I think it’s another warning against an overreaching government—in this case, against crony capitalism. Note the qualifier “unnecessarily.” Lewis doesn’t share today’s radical environmentalist view in which humanity serves nature rather than the other way around. Trees can be cut down if it’s necessary. But Lewis does respect creation and believes a well-ordered society does so as well.

The goal of government isn’t to grease the wheels of industry by favoring corporations with perks and bailouts. Just as nature is to serve humanity, so too is industry. While it’s necessary at times to build up industry at the expense of nature, it should be done only when truly needed, and government should not be propping up corporations just to keep stock prices artificially inflated.

4. Keep the Peace

They…kept the peace.

For many, government exists to be the provider of goods and services. Instead of just bread and circuses, the public wants to get bread, health care, birth control, housing, schooling, cell phones, and anything else the cruel world denies them. Governments are only too happy to comply with these wishes, for they know that as the main provider of goods and services, they gain control over the people.

Lewis would recoil at such a warped understanding. Governments exist to allow people to live peaceably. Period. This means they work to prevent actions such as assault, fraud, and theft. They provide an ordered society so people can produce and care for themselves and for each other.

Lewis also wouldn’t endorse the “peacekeeping” as practiced by blue-helmeted United Nations armies. For Lewis, peacekeeping isn’t a euphemism for nation-building, it’s a limited role that allows people to freely flourish on their own or in voluntary communities.

5. Institute Only Necessary Laws

They made good laws.

Lewis may have advocated for limited government, but he was no anarchist. He begins his description of Narnia’s Golden Age by noting that the Pevensies instituted “good laws.” Laws should be few, but they are necessary in a well-ordered society due to fallen human nature. Good laws, as we have seen, should be restricted to keeping the peace by protecting life and property.

Good governments don’t insert themselves into every aspect of life, making themselves arbiters of what we should or should not do each day. A government should be like a baseball umpire: it’s doing a good job if nobody notices it. What government today is so unnoticed?

6. Remember, Good Government Requires Good People

So, should we call Lewis a libertarian? After all, he appears to eschew big government and state control of an individual’s life. Of all modern political philosophies, his depiction of the ideal world of Narnia probably does align most closely to libertarianism. But it’s what’s left unsaid in Lewis’s description, yet permeates the entirety of “The Lion, the Witch and the Wardrobe,” that separates Lewis from most modern libertarians. That’s the role of morality and religion in the ideal society.

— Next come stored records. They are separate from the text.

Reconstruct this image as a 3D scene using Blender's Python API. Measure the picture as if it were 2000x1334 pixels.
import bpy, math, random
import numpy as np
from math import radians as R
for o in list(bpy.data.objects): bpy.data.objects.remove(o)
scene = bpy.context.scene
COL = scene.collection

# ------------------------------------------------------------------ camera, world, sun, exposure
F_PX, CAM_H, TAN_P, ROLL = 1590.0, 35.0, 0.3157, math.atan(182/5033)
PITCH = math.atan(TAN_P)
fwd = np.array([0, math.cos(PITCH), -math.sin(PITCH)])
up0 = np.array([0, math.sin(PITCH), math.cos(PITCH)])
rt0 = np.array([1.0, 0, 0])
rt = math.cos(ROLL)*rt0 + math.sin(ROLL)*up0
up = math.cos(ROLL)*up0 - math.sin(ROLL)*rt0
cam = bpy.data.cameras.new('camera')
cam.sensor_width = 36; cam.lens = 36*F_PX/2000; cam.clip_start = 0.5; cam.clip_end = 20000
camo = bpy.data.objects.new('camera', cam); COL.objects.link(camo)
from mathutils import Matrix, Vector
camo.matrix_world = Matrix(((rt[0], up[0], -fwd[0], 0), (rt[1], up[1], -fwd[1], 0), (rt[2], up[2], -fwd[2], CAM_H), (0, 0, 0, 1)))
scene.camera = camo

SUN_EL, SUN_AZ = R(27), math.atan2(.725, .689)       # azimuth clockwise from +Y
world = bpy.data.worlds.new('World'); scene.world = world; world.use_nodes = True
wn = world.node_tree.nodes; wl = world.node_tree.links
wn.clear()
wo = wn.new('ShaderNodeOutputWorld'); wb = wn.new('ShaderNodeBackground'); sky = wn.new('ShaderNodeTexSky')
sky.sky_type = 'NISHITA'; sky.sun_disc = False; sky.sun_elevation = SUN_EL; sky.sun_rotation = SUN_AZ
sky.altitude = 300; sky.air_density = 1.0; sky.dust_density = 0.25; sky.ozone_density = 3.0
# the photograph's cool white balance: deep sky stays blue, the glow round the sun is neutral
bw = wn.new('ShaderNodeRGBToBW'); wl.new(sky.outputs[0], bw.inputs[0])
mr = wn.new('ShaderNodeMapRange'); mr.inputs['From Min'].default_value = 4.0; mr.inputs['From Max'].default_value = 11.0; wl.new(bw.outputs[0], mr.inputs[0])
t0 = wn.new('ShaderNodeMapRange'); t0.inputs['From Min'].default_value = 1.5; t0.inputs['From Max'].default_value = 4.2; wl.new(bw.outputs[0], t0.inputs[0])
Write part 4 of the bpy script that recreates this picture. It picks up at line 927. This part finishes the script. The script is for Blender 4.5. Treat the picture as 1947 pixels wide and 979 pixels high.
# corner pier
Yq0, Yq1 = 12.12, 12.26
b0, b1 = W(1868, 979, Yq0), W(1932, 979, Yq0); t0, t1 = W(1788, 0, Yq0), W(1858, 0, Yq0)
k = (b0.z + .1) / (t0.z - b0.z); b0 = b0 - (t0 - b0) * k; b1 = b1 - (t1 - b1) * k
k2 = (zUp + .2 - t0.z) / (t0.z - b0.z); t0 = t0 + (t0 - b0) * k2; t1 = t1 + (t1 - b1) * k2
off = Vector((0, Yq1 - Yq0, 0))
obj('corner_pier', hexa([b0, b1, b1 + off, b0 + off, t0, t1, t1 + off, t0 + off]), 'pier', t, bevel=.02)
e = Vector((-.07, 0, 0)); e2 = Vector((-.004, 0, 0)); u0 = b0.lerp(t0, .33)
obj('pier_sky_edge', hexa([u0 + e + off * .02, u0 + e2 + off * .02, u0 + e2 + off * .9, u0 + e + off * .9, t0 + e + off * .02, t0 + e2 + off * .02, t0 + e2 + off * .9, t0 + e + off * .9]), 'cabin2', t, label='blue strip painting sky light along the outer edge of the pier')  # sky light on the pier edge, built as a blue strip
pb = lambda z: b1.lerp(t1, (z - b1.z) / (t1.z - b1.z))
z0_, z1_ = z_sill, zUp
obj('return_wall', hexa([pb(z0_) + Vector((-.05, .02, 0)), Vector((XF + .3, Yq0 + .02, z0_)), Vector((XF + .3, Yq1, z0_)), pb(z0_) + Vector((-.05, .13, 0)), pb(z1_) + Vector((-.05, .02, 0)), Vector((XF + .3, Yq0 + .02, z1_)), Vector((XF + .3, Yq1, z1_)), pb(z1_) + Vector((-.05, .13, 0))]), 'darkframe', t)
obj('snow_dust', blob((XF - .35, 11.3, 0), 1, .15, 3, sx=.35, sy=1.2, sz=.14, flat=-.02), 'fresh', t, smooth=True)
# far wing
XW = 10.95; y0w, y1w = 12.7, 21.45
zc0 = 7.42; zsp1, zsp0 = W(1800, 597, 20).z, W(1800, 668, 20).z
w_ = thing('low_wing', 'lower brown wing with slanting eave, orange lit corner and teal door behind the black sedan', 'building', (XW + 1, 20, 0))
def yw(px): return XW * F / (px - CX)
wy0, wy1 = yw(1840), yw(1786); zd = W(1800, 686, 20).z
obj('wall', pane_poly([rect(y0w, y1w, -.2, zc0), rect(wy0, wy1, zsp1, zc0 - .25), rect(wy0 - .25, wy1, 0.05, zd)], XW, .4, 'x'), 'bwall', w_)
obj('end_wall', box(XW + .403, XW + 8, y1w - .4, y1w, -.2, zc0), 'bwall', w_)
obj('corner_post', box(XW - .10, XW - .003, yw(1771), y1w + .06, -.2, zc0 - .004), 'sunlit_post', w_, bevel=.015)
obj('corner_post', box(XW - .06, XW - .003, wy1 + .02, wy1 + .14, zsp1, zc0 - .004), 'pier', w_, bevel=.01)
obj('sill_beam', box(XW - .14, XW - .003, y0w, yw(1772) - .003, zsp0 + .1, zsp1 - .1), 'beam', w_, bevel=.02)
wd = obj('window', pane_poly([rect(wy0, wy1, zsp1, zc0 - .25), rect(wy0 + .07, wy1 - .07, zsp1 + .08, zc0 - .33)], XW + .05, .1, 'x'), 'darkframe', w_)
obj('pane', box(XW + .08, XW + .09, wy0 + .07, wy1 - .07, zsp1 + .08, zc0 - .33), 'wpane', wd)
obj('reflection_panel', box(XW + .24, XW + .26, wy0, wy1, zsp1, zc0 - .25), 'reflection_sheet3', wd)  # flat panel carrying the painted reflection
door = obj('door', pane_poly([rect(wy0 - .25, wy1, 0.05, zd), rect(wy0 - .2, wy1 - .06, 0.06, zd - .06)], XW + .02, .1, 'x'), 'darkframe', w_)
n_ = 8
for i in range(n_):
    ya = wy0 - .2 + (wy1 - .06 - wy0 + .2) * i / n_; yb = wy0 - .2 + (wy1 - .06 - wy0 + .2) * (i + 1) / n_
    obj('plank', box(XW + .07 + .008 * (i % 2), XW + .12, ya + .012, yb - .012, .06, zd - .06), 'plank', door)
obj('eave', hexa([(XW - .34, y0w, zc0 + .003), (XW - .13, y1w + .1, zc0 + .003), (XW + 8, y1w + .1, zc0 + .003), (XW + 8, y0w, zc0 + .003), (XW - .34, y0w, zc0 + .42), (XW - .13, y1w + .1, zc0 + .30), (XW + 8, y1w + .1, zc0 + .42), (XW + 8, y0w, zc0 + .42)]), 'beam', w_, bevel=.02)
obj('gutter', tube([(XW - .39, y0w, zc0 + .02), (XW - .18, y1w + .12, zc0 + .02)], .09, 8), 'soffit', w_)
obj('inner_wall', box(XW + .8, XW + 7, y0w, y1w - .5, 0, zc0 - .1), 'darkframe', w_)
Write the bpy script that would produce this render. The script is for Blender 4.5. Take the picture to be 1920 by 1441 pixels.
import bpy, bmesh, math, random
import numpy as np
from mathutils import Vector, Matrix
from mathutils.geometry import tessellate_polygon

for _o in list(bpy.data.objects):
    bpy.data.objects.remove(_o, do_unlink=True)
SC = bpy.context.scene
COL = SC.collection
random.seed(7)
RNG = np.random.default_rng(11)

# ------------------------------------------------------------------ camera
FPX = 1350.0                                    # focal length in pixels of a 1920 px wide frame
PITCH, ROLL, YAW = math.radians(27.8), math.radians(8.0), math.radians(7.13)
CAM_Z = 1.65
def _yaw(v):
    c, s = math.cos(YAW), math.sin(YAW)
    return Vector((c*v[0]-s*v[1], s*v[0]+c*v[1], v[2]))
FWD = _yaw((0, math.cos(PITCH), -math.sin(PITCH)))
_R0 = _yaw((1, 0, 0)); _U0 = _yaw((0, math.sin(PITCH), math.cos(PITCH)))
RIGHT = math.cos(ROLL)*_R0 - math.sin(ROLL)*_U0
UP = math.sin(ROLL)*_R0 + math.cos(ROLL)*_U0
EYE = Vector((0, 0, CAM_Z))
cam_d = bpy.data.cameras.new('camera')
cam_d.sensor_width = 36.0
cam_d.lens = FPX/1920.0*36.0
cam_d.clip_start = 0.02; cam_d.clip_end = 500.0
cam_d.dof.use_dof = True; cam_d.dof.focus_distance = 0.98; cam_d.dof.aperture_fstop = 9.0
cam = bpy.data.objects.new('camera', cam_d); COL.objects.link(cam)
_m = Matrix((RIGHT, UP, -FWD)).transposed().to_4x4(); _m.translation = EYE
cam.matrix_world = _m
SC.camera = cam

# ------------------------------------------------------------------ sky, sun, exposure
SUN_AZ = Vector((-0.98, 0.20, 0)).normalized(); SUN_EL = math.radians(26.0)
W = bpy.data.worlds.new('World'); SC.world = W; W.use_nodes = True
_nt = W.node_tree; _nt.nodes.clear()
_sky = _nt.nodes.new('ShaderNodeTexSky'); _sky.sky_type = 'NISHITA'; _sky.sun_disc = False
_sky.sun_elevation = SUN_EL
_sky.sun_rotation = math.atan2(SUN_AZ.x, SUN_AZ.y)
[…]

Remember that the Pevensies aren’t the true rulers of Narnia. Although they are kings and queens, in a deeper sense they are really only stewards. For the true ruler of Narnia is Aslan, the Great Lion. Without Aslan, Narnia would fall into ruin as it did in the times of the White Witch. A fundamental requirement for Lewis of an ideal nation would be that each person willingly serves the true Emperor Beyond the Sea.

As John Adams said about the American system, “Our Constitution was made only for a moral and religious people. It is wholly inadequate to the government of any other.” Lewis would agree. In fact, any system of governance only works with a moral and religious people.

We have seen that in our own times. As Americans have become increasingly immoral and irreligious, our government has created more and more laws and regulations. That increase in laws and regulations empowers busybodies who want to control others’ lives, and oppresses ordinary people, leading them to lower their respect for the law.

And the downward cycle continues. But if the people had one like Aslan as the ruler of their hearts, a more Narnian society could emerge.